Physicists track the random walks of ellipsoids, test 'lost' theory of Brownian motion

October 26, 2006 Physicists track the random walks of ellipsoids

Twenty seconds of a measured random walk trajectory for a micrometer-sized ellipsoid undergoing Brownian motion in water. The ellipsoid orientation, labeled with rainbow colors, illustrates the coupling of orientation and displacement and shows clearly that the ellipsoid diffuses faster along its long axis compared to its short axis.

Research carried out at the University of Pennsylvania has definitively measured and described the Brownian motion of an isolated ellipsoidal particle, completing a path laid out by Einstein 100 years ago when he first described rotational Brownian motion for spheres in water.

Brownian motion, the tiny random movements of small objects suspended in a fluid, has served as a paradigm for concepts of randomness ranging from noise in light detectors to fluctuations in the stock market. Using digital video microscopy, the researchers directly observed the twisty "random walks" arising from the combined effects of random rotations and displacements of ellipsoids in water.

"Brownian motion arises from the aggregate effect of the random collisions of many molecules with suspended objects. It is such a profound and fundamental phenomena that, as a physicist, I want to learn everything about it," said Arjun Yodh, professor in Penn's Department of Physics and Astronomy in the School of Arts and Sciences. "Our work explored the movement of rod-like particles in order to understand how their spinning motion affects the displacement or translation of their centers."

As Einstein predicted in his 1906 paper, the rotation of spherical particles does not affect their translation. On the other hand, the rotation of non-spherical particles affects their translation, and, since most Brownian particles are not spherical, they experience cross-talk between translation and rotation.

The findings of the Penn group, reported in the journal Science, rediscovered ideas about rotational-translational coupling first published by French physicist Francis Perrin in the 1930s, ideas that were apparently "forgotten" by the science community. Perrin's father, Jean Perrin won the Nobel Prize in 1926 for the first experimental observations confirming Einstein's theories about Brownian motion.
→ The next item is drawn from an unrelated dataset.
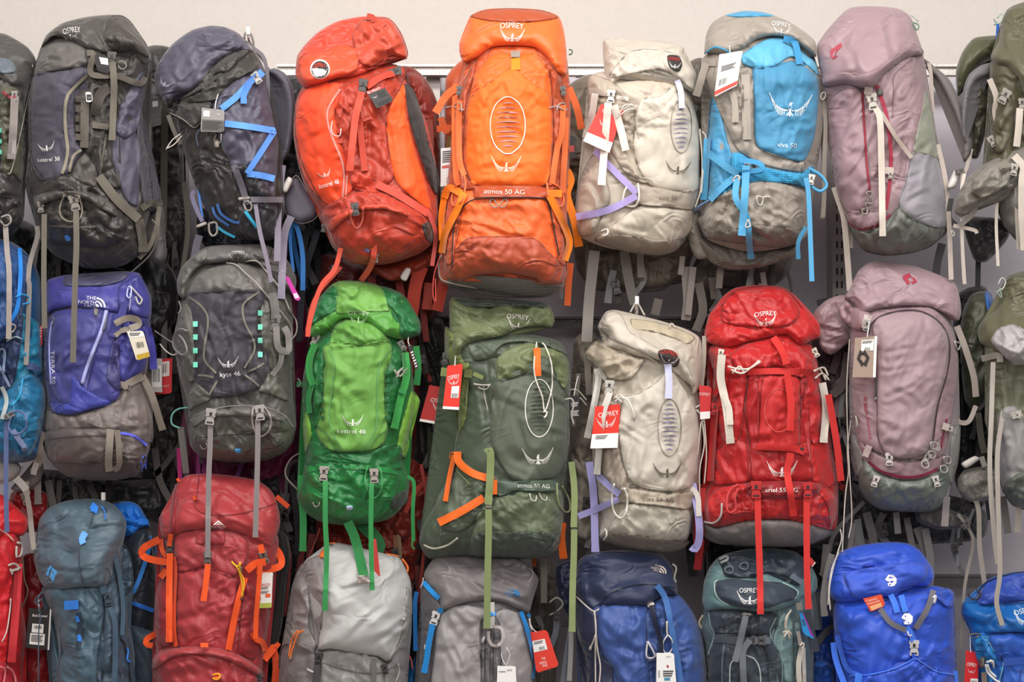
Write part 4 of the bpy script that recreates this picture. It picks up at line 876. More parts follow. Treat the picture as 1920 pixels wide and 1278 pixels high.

"One of the exciting aspects of this work is the precise agreement between a relatively simple theory and experiments. We developed the theory at Penn but later found many of our results in the forgotten French papers by Perrin," said Tom Lubensky, professor and chair of Penn's Department of Physics and Astronomy and co-author of the Science paper. "Perrin's work is largely unknown today, at least in part because experiments to verify it could not be done in his time."

The Penn researchers employed state-of-art digital imaging technology and computer image analysis for their experiments. Using a charge-couple device camera, they recorded the orientations and positions of a single, micrometer-sized plastic ellipsoid particle suspended in water at a sequence of times.

The experiments confirmed the theory's curious description of how an ellipsoid's random motions are different from those of spherical particles. On average, particles undergoing Brownian motion do not move very far. For example, in one second, the largest number of particles will stay very close, say within one micron, of their starting point; a smaller number will move between one micron and two microns; a still smaller number will move between two microns and three microns, and so on. A plot of the number of particles traveling specific distances yields the famous bell-shaped or Gaussian curve from statistics. The Penn researchers found that the same experiment, carried out on ellipsoidal particles, produces a curve that is not Gaussian.

"Since ellipsoids are longer than they are wide, they experience more water resistance going in one direction than the other," said Yilong Han, a post-doc in Yodh's research group. "These effects are larger in two-dimensions than in three, and the coupling of the rotational movement –- spinning –- with the translational movement –- the distance traveled -– give rise to the weirdly non-Gaussian behavior we observed."